Frequently Asked Questions

What are those strange-looking machines in Pilates studios?
These are called ‘reformers’ and they are designed to work the body with extra intensity by using the resistance of springs. In the studio, we will teach you basic matwork exercises for the first couple of lessons to acclimatise your body to the technique before you start using the reformers.
I’m 65 years old and I’ve never exercised in my life. Is it too late to start?
Never! It’s never too late. Go slowly and you’ll be amazed how much your muscles will respond. Check with your doctor before starting, just to be on the safe side. I love working with elderly clients, because they can make such rapid progress and they tend to be very dedicated.
Is Pilates the only exercise I will need to do?
Pilates is not aerobic, so I recommend that you supplement it with a safe aerobic activity. Choose the one you enjoy the most, whether it’s running, tennis, kickboxing or swimming. Just make sure you are performing the movements correctly and aren’t straining your back or joints.
How often do I need to do Pilates?
Aim to do a Pilates session every other day. That way your muscles will be well rested but they will ‘remember’ how the movements felt from the previous session. There are lots of helpful movements that you can incorporate into spare moments in your everyday life, whether you are washing dishes, driving, or queuing in the bank!
I learned the Alexander Technique recently.
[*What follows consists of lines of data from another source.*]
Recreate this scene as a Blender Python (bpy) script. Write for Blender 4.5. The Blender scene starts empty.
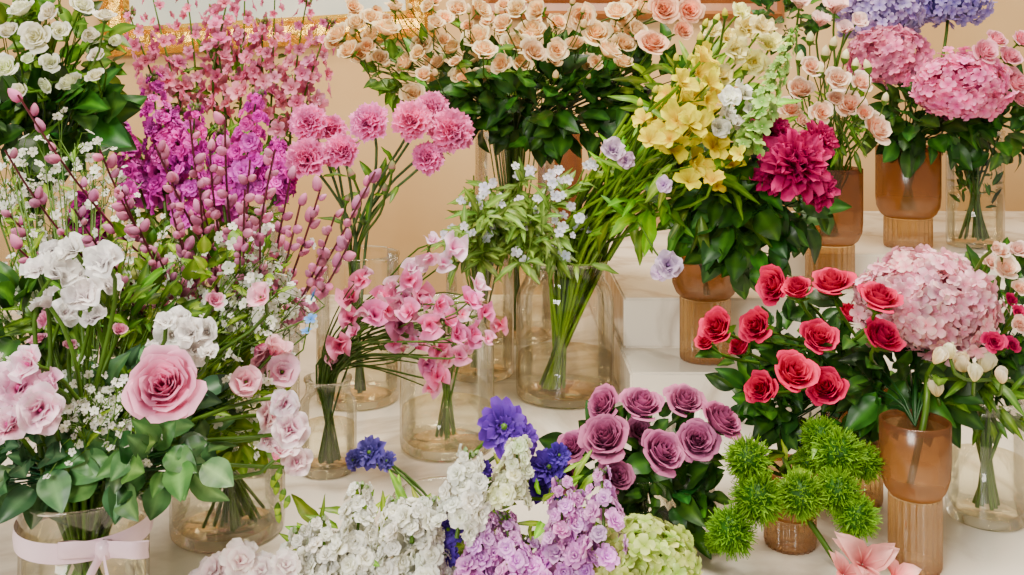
import bpy, math
import numpy as np
from mathutils import Vector
rng=np.random.default_rng(11)
pi=math.pi
H=1.30            # eye height
TB=H-0.45         # table top height
def S(r,g,b):
    a=np.array([r,g,b])/255.0
    return np.where(a<=0.04045,a/12.92,((a+0.055)/1.055)**2.4)
def W(u,v,d):     # surveyed bearing / elevation (mm at 1 m) and true distance -> room coordinates
    return np.array([(u-512)*d/1000.0,d,H-(v-80)*d/1000.0])
def nz(a):
    a=np.asarray(a,float); return a/(np.linalg.norm(a)+1e-9)
R=lambda a,b: rng.uniform(a,b)

# ------------------------------------------------ materials
def newmat(name):
    m=bpy.data.materials.new(name); m.use_nodes=True
    nt=m.node_tree; nt.nodes.clear()
    out=nt.nodes.new('ShaderNodeOutputMaterial'); return m,nt,out
def plantmat(name,rough,trans,bump,nscale):
    m,nt,out=newmat(name); N=nt.nodes; L=nt.links
    at=N.new('ShaderNodeAttribute'); at.attribute_name='Col'
    no=N.new('ShaderNodeTexNoise'); no.inputs['Scale'].default_value=nscale; no.inputs['Detail'].default_value=3
    tc=N.new('ShaderNodeTexCoord'); L.new(tc.outputs['Object'],no.inputs['Vector'])
    mr=N.new('ShaderNodeMapRange'); mr.inputs[1].default_value=.3; mr.inputs[2].default_value=.7; mr.inputs[3].default_value=.76; mr.inputs[4].default_value=1.15
    L.new(no.outputs[0],mr.inputs[0])
    mx=N.new('ShaderNodeVectorMath'); mx.operation='SCALE'
    L.new(at.outputs['Color'],mx.inputs[0]); L.new(mr.outputs[0],mx.inputs['Scale'])
    p=N.new('ShaderNodeBsdfPrincipled'); p.inputs['Roughness'].default_value=rough
    p.inputs['Specular IOR Level'].default_value=.35
    L.new(mx.outputs[0],p.inputs['Base Color'])
    t=N.new('ShaderNodeBsdfTranslucent'); L.new(mx.outputs[0],t.inputs['Color'])
    ms=N.new('ShaderNodeMixShader'); ms.inputs[0].default_value=trans
    L.new(p.outputs[0],ms.inputs[1]); L.new(t.outputs[0],ms.inputs[2]); L.new(ms.outputs[0],out.inputs[0])
    return m
PET=plantmat('petal',.6,.30,0,60)
LEAF=plantmat('leaf_green',.38,.22,0,45)
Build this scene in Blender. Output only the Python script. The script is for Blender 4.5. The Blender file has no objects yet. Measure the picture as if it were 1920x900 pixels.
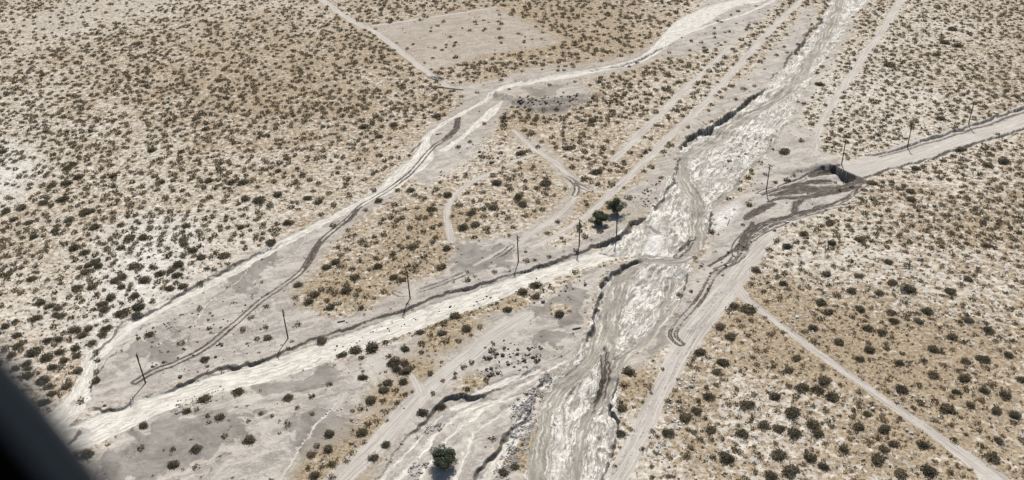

Is it compatible with Pilates?
Pilates and Alexander both have the same goal but they take a different route to get there. Alexander Technique focuses on teaching you correct breathing and posture to help you to use your body more efficiently. Pilates uses breathing and posture as a starting point for all the exercises.
Is it ever possible for muscles to be too strong?
Certainly it is. Almost every muscle group in the body has an opposing set of muscles pulling in the opposite direction; if one group is much stronger than the other, it pulls the joints out of alignment. In the Pilates studio we identify over-strong muscles and work on the opposing set to create balance.
I can’t find my abdominal muscles. Do you think it’s possible I don’t have any?
Everyone has abdominals but in some people they are very weak. If you focus on abdominal exercises at every Pilates session and keep pulling your navel towards your spine whenever you remember during the day, I guarantee you’ll have more control over your abdominal muscles within two weeks.
Any tips to stop me getting stiff shoulders after a day at the office?
Make sure your chair is close enough to your desk to keep your lower arms at right angles to your torso. Your knees should be bent at right angles and feet flat on the floor. Don’t cross your legs! If you have to lean forwards, lean from the hips, not the lower back. Don’t spend more than 30 minutes in this position. Take frequent breaks to do some simple Pilates exercises.